Provided data:
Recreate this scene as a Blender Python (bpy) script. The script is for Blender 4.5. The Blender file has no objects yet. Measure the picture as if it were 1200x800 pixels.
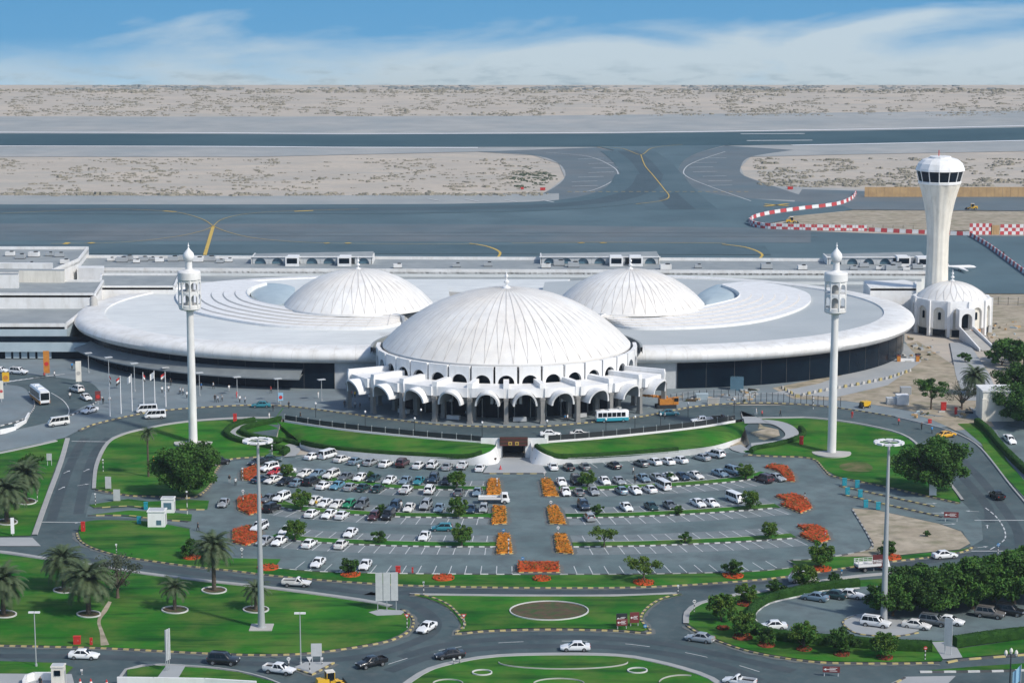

...

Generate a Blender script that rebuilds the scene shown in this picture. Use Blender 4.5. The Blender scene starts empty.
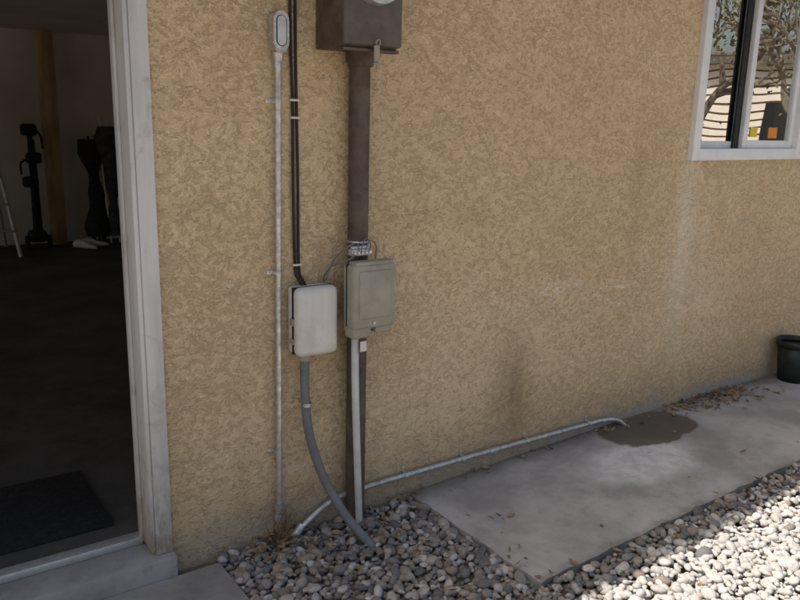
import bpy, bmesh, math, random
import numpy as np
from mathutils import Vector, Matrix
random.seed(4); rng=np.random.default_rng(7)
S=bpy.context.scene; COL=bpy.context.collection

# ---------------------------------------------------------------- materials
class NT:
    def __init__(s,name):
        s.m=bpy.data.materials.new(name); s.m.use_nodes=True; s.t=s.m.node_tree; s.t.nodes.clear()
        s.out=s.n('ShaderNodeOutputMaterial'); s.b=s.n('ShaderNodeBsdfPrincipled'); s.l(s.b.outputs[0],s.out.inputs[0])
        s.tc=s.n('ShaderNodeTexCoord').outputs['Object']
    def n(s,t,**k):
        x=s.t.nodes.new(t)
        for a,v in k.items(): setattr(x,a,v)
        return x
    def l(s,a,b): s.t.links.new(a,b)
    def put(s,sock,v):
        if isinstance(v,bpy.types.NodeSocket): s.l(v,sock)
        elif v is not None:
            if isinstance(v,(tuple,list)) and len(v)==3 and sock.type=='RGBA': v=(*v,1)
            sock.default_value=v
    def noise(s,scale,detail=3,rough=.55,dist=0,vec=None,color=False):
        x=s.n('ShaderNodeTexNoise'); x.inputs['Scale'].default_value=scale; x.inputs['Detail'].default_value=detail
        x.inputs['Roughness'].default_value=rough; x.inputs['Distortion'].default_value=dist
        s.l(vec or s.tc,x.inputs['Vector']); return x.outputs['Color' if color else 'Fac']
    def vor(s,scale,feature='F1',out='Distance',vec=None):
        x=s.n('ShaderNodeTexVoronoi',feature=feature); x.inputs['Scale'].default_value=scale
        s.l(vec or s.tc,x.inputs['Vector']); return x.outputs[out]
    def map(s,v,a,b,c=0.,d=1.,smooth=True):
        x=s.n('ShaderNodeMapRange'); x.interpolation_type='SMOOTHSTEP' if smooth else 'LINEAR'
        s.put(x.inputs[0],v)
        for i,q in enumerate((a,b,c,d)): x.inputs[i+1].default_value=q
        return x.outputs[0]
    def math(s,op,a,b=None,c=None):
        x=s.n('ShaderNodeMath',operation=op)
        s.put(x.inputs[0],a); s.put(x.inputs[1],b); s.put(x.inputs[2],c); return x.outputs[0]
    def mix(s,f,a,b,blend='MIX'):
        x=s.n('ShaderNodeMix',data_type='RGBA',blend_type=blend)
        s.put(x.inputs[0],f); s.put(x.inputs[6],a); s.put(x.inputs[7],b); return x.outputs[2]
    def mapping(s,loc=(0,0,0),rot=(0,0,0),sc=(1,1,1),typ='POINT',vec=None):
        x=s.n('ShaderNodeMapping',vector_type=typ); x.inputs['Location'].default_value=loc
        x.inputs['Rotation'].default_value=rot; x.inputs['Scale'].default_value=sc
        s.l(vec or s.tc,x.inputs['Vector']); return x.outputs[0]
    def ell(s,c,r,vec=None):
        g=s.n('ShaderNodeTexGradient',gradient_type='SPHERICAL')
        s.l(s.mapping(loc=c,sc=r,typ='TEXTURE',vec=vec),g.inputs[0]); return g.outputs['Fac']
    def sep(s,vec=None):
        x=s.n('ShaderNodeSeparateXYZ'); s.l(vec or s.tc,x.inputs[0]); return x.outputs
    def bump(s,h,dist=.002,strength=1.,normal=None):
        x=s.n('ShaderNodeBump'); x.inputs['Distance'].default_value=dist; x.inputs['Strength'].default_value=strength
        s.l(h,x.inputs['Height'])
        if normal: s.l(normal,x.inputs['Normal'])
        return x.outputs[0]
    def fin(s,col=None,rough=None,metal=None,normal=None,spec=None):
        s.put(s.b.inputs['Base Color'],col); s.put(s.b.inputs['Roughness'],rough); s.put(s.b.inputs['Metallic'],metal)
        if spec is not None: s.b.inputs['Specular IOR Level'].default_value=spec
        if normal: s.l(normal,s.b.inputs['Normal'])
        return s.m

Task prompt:
List each line of the entries that holds the string "Blender".

Response to the task:
Recreate this scene as a Blender Python (bpy) script. The script is for Blender 4.5. The Blender file has no objects yet. Measure the picture as if it were 1200x800 pixels.
Generate a Blender script that rebuilds the scene shown in this picture. Use Blender 4.5. The Blender scene starts empty.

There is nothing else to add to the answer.